(The following story by Angela Barnes appeared on the Globe and Mail website on October 29.)
TORONTO — Analysts have been trimming their profit estimates for Canadian Pacific Railway Ltd. in recent days, only too well aware of the impact the high-flying dollar and soaring oil prices are likely having on the rail company’s bottom line. They will learn today just how much effect those factors have had and how much they’ve been offset by volume growth and robust pricing when Calgary-based CPR rolls out its third-quarter report.
Analysts’ consensus has CPR’s third-quarter profit rising to about $1.18 a share, a healthy increase over the $1.06 of the comparable period last year. That would be a considerably better performance than that of Montreal-based competitor Canadian National Railway Co., which reported last week. CN’s numbers came in on the soft side, as its profit slipped 2.4 per cent from a year earlier.
Analyst Walter Spracklin, who follows CPR for RBC Dominion Securities Inc., recently lowered his estimate for the full year to $4.42 a share from $4.47, to reflect near-term headwinds such as the dollar, rising energy costs and softness in the North American economy.
And analyst Fadi Chamoun at UBS Securities Canada Inc. has lowered his fourth-quarter share profit forecast to $1.22 from $1.25, but that still represents a sizable advance from year-earlier results. He also cut his 2008 estimate to $4.80 from $5.05. His estimate for 2007 is $4.31.
The strength of the loonie compared with a year ago was the key reason behind the changes in analysts’ earnings forecasts. Mr. Chamoun, for example, believes the high-flying currency will negatively affect CPR’s third-quarter profit by 2 cents a share, its fourth-quarter profit by 6 cents a share and next year’s profit by 11 cents.
Mr. Chamoun also said in a report last week that the strong loonie will put pressure on Canadian exports to the United States and reduce the profit contribution from Dakota Minnesota & Eastern Railroad Corp. of Sioux Falls, S.D., which CPR announced in September that it would acquire for $1.48-billion (U.S.) in cash.
Analyst Avi Dalfen at Blackmont Capital, is less optimistic than either Mr. Spracklin or Mr. Chamoun. He anticipates CPR will earn $1.09 (Canadian) in the third quarter and $4.12 for the year as a whole.

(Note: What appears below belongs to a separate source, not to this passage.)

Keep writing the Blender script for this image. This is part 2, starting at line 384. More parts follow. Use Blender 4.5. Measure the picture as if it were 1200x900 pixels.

But he is quick to point out that CPR has advantages over other major North American railways. For example, it has the least exposure to the U.S. economy, which is having its share of problems these days. Also, it is experiencing sustained growth in intermodal transportation. And it stands to benefit from rising coal export shipments.
Its established relationships with auto makers Toyota and Honda are also expected to be a plus for CPR.
For their part, investors appear to have some concerns. They have been taking some money off the table recently, dropping CPR shares from $73.47 on Sept. 4 to a closing price of $66.60 Friday on the Toronto Stock Exchange. While that is well off the $91 intraday high in mid-July, it’s still comfortably up from the $60 near the beginning of the year.